Managing a presidential transition during a national crisis

April 13, 2020

Stephanie Cutter, spokesperson for the Obama-Biden transition in 2008 and nationally recognized communications strategist, shares her perspective on managing the Obama-Biden transition during the global financial crisis. Cutter shares how the communications team positioned then president-elect Barack Obama in the public eye, how the team approached the economic crisis and how they managed the period from election to Inauguration Day.  

Read the highlights:

Dave: What advice would you give to whomever the next spokesperson is for a transition? What are the most important things that person should think about before he or she takes on the role?   

Cutter: Well, the biggest is that you’re no longer on the campaign. You are a government. It is the highest office in the land. It is an office people revere across the world and you show it some respect. So take off your campaign hat and put on your governing hat and think about the long term, not the short term.


Dave: In every campaign there’s a mind shift when someone goes from candidate to being president-elect, where people say, “Wow, this person’s actually going to be president.” And part of the challenge is to communicate to the American public that this person’s going to be president. So how do you do that? What were you thinking about from a communications perspective?   

Cutter: Well remember, part of the threshold that we had to get over for Obama as a candidate was to show him as a president. He was relatively unknown—a new senator, so we had been working on that for a long time. We were also in the middle of an economic crisis. And throughout that fall, there were lots of moments to show leadership and control over the situation to give people confidence. And we took full advantage of that—for good reason. But moving from a campaign into a transition mode—he was the president-elect, so, you want to communicate that you’re moving quickly to set up a government confidently and competently. 


Dave: So the day after the election, Bush was incredibly gracious to Obama, rolled out the red carpet and there was cooperation and collaboration between the two. This is after a year and a half of basically running against Bush. How did the campaign team shift that paradigm?  

Cutter: It was a huge adjustment.
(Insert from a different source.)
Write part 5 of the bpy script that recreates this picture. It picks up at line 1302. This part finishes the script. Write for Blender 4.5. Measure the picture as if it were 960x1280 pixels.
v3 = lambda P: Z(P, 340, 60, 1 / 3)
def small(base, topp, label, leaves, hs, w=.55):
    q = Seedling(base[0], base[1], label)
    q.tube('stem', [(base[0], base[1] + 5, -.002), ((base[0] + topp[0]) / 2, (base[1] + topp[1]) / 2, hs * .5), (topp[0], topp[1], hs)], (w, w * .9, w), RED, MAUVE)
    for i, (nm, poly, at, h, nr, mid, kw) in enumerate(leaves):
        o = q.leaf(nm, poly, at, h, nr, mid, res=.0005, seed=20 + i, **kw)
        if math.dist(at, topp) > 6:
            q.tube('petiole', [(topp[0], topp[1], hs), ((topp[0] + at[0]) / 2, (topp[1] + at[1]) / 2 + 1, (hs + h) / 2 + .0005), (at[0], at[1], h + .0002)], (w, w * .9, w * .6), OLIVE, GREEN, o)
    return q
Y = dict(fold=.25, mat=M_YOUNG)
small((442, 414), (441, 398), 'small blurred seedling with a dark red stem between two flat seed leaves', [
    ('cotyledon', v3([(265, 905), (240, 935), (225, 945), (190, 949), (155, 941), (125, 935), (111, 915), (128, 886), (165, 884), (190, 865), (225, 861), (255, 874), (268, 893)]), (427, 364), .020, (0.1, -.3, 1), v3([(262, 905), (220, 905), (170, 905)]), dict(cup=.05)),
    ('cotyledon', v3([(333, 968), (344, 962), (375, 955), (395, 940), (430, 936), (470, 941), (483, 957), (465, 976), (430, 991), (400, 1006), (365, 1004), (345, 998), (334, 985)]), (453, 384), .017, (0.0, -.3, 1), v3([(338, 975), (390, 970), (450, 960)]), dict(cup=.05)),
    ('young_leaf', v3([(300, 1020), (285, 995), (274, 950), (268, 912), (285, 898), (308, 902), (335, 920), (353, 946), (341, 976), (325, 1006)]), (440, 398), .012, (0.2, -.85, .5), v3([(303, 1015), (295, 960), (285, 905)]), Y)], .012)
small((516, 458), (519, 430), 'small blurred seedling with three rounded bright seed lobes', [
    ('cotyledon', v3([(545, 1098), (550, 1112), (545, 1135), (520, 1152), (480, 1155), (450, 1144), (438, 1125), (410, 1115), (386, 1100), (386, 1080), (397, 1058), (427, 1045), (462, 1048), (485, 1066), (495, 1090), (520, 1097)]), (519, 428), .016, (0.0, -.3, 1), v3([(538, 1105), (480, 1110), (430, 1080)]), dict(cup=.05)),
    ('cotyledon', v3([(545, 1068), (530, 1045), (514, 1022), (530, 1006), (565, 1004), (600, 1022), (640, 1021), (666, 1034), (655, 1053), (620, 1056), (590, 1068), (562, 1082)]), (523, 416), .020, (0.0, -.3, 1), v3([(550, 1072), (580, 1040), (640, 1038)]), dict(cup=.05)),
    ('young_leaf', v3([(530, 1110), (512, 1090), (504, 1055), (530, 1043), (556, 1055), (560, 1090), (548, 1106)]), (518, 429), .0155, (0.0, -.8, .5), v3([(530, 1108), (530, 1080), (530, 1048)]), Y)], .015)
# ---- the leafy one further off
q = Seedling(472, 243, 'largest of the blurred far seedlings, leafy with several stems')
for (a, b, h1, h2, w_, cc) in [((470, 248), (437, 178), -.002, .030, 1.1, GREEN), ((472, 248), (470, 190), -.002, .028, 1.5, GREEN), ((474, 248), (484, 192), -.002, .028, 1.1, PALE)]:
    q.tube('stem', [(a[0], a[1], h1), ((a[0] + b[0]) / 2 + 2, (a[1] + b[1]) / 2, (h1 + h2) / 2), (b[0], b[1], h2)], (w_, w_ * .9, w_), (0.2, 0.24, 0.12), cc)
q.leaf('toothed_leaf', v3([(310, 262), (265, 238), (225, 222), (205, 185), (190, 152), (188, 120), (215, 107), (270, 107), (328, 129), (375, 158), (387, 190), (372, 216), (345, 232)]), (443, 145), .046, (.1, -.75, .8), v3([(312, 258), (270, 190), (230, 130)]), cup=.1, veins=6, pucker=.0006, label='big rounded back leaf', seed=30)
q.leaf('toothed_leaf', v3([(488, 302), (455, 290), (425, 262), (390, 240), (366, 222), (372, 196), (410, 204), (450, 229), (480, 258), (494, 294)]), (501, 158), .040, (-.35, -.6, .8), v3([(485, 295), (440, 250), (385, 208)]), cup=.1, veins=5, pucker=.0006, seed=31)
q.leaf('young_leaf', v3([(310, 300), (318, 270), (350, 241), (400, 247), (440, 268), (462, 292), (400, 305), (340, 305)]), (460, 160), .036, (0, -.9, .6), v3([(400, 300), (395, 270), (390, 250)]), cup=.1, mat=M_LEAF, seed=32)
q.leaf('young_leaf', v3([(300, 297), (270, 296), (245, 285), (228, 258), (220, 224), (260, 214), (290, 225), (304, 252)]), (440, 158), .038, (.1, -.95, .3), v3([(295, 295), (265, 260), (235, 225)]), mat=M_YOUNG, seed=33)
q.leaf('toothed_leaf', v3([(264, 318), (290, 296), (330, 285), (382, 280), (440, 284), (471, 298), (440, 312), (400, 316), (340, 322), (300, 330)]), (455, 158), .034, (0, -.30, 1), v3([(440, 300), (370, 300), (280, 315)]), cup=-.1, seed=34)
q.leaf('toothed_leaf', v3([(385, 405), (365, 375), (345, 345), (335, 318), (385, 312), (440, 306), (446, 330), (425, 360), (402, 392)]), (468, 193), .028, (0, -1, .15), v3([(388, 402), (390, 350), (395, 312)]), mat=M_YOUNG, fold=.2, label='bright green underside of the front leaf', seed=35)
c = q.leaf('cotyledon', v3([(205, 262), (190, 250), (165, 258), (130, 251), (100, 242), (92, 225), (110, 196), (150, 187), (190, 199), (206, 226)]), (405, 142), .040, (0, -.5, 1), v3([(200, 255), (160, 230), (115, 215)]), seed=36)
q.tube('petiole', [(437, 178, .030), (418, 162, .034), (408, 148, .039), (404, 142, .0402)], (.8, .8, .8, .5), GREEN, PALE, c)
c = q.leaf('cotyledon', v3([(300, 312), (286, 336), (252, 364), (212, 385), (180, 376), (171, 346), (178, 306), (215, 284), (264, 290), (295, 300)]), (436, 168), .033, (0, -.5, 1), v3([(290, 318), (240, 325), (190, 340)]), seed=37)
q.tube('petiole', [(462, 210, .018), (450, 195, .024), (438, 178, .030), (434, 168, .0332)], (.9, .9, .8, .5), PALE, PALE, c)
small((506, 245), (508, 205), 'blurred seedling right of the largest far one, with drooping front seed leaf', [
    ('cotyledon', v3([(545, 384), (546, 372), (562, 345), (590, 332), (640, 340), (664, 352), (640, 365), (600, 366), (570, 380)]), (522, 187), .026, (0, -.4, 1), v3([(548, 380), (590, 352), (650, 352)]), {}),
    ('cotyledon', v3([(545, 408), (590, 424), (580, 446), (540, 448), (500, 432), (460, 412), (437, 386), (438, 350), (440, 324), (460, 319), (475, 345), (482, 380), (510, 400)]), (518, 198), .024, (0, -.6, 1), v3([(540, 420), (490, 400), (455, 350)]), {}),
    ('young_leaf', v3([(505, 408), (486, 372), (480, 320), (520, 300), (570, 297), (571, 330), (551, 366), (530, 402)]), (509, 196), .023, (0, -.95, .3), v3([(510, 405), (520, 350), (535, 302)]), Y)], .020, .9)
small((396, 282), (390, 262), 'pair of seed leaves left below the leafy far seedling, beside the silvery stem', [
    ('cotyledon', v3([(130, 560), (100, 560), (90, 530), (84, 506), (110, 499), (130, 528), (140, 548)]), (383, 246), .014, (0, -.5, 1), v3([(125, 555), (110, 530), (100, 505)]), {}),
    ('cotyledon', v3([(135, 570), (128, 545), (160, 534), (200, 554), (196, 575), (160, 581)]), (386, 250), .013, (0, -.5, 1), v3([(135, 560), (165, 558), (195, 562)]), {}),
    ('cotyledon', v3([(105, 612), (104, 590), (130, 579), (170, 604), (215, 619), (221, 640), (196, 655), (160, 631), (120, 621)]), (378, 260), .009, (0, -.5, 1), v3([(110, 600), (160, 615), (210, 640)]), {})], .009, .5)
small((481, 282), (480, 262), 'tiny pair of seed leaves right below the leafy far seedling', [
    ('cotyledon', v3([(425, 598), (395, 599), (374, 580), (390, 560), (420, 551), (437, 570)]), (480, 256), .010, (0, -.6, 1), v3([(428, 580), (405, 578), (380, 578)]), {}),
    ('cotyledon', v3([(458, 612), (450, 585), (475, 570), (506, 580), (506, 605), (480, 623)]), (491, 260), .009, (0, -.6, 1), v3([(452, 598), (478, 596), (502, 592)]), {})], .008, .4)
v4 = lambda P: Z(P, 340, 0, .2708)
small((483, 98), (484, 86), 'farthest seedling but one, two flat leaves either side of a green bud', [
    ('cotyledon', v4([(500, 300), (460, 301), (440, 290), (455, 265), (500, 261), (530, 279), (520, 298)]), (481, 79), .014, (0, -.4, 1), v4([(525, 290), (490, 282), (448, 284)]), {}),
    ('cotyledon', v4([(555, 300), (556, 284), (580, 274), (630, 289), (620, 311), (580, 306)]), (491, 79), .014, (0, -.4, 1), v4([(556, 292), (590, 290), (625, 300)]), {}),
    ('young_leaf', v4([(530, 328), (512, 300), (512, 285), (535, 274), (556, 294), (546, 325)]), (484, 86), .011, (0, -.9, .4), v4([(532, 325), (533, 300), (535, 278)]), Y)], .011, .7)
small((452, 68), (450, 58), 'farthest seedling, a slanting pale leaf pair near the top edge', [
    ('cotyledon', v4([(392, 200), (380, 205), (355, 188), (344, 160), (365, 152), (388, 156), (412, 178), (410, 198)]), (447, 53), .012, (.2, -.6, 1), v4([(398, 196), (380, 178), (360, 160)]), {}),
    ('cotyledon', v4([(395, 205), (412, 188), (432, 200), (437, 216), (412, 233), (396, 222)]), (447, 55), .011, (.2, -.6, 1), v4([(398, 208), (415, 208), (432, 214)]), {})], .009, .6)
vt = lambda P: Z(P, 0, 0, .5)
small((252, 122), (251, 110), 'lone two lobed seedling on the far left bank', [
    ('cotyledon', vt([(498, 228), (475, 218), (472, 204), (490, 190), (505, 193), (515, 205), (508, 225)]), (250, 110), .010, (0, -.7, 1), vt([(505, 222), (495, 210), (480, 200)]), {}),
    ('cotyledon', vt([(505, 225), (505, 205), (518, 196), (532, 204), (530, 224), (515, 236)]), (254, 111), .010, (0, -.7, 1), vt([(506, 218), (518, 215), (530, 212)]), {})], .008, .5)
We had to be very careful with our comments and what we were putting out there because we were working so closely in cooperation with them, and they were being extraordinarily helpful to us because of the economic crisis that we were in. As soon as you move from a campaign to a transition, out goes the campaign rhetoric. It’s not Bush’s economy this and failure that, it’s what are we going to do? It’s looking to the future. It’s putting real plans in place. It’s putting the people that are going to be shepherding those plans in place and frankly, we had enough to deal with on our own. There was no time to think about, “Oh, well, remember this positioning on the campaign of Obama versus Bush,” we had much bigger things to think about.   


Dave: So as we approached the inauguration, Obama became much more active as a spokesperson. What was your strategy for increasing the intensity of his communications as you approached the inauguration?  

Cutter: You know, once we became more comfortable in that transition role, it’s very difficult to go dark… So somebody needed to communicate confidence. Somebody needed to reassure people that we collectively—the Bush White House, the Bush administration, the transition team and president-elect had this under control.